A. I honestly don’t know why everything about semantics fascinates me, but it does. Maybe I like it because to everyone else it’s dull as dirt.
Q. Why should people come to the East Village?
A. Great restaurants of every type that won’t dent your pocket. And the place feels like a neighbourhood – not crowded or rushed.
Q. 3 words to describe the East Village?
A. Young, lively, unpretentious.
Q. And its residents?
A. All types from funky to hipster to utterly ordinary.
Q. Your top tips for visitors?
A. Take in an avant-garde performance at P.S. 122 or Theater for the New City on 1st Ave between 9th and 10th Streets, or the little theater district on 4th Street between 2nd and 3rd Avenues (La Mama, DUO and about a dozen more), or the Newyorican Poets Cafe where the poetry slam was invented. Have a drink afterward at KGB bar, the bar Lucky Luciano once owned, or at the Museum of the American Gangster, a former notorious speak-easy back in the day.
Q. Quintessential East Village souvenir?
A. Get a tattoo from a local tattoo parlour on nearly every street.
Q. Must-do eating experience?
A. Compare egg creams at Ray’s and Gem Spa. Can’t get them outside New York.
Q. Essential thing to know before coming here?
A. Don’t try to park in front of the Hell’s Angels clubhouse on East 3rd Street. They don’t play around.
Q. Most important phrase to learn?
A. “NYU”. N-Y-U – that’s New York University, the expanding school that’s taking over the neighbourhood. You’ll see their purple flag everywhere. Not loved among the residents. Don’t smile when you say it.
Q. Any other advice?
A. That ornery, ranting, homeless old man with the dog and cane? That’s the best-known artist in the neighbourhood, who gave it its trademark mosaics on the lampposts.
You can book walking tours around the East Village, Alphabet City, Lower East Side, and Chinatown/Five Points with Rob by emailing him at hollander.rob@gmail.com or through the Lower East Side History Project website.
Great interview.
3 words to describe the East Village?
Young, lively, unpretentious.
Sounds like Rob embodies his neighbourhood. This is a great interview, and some great tips — especially the one about not parking outside Hell’s Angels clubhouse. A potential lifesaver?
Thanks!
Here’s what someone else who ‘knows people who knows people’ says about our friends who ride big bikes:
“They’ll ask you to move your car. Once.” “Don’t talk back, don’t say you’ll do it later. Just move your car.” ;-)

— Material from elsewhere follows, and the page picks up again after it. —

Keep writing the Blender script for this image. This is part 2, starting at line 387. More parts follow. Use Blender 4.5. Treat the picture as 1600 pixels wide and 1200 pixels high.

I love that you interviewed this guy! He offers a great perspective on the neighborhood. Though I can’t believe he categorizes the EV as not crowded! Guess it depends on where he hangs out come Fri-Sat night. ;)
Hi Laura, glad you enjoyed the interview. I guess his point was that it doesn’t feel like the ‘city’ with the hustle and bustle. Our ‘hood was very low-key, I have to say. The bar scene is big on the weekends, but locals we met tend not to go to the bars where the visitors from other parts of NYC come on the weekends. They stick to the unfashionable older ones (with the much cheaper drinks!) where they know the barperson and everyone else, or entertain at home.
But I do get your point, we’re just glad we saw it before all the kids come back from semester break!
Also, I really like the right hand portrait of him. A cheeky touch of Brooklyn boy, Woody Allen about him.
Thanks, that was my fave photo out of the session. He *is* cheeky.
This is my neighborhood and I agree, it shouldn’t be missed on a trip to NYC! The restaurants are cheap and tasty, and there’s a lot of local culture to soak up. Don’t miss Tompkins Square Park
We interviewed Rob at Tompkins Square Park actually! Though have to say the park is still a tad dodgy. We walked through it every day for two weeks and still saw a bit of dealing going on – though that’s going to happen in a lot of city parks in big cities around the world. While it doesn’t bother us, I probably wouldn’t recommend families picnic there. But then they have the wonderful East Village community gardens for picnics, don’t they? I fell completely in love with those. What an asset to the city!